Невозможно войти в одну и ту же воду дважды и невозможно застыдить нарцисса. Они – нырк, и водой уходят. И верят, что они просто забыли, что в их шкафу уже лежит пять антимолек. И что свитер съела не моль, а я сама. Ну, а если серьезно отвечать, то есть такая дивная книга «Адская паутина. Как выжить в мире нарциссизма». Написала ее доктор психологии психоаналитик Сэнди Хотчкис. Книга как раз дает стратегии по защите себя от нарциссических личностей. Одна из глав так и называется: Принципы, необходимые для выживания. Особо хочу предупредить: совы вовсе не то, чем кажутся. Если вы привыкли думать, что нарцисс – это тот, кто 24 часа в сутки на себя поддрачивает, то это не так. Нарцисс – это любитель котлет, это тот, кто весь мир рассматривает как средство по удовлетворению своих потребностей. Это людоеды и людоедихи.

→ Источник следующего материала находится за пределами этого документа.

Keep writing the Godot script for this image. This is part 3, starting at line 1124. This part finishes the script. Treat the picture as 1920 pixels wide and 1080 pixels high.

И особенно пакостен и злокознен нарцисс скрытый. Closed-нарцисс. Это такое тихое, по жизни опущенное чмо, так вроде и не скажешь, что это нарцисс. Он смотрит в душу глазами больной коровы. Или тихонечко ковыляет с работы. Отрывается только на ближних, втихаря их подъедая, как собака тапку, пока никто не видит. Одна из самых главных черт нарцисса – неспособность откликаться сочувствием на проявление сочувствия. Нарциссическая мамаша может испытывать сочувствие только к собачкам и кошечкам. Лучшей защитой от нарциссических вторжений и эксплуатации служит хороший и крепкий охват своей нарциссической уязвимости и оценка собственных ресурсов, пишет Хотчкис, а я эту сентенцию перевожу, как то, что надо выращивать свою самость и отслеживать, где у тебя дырки.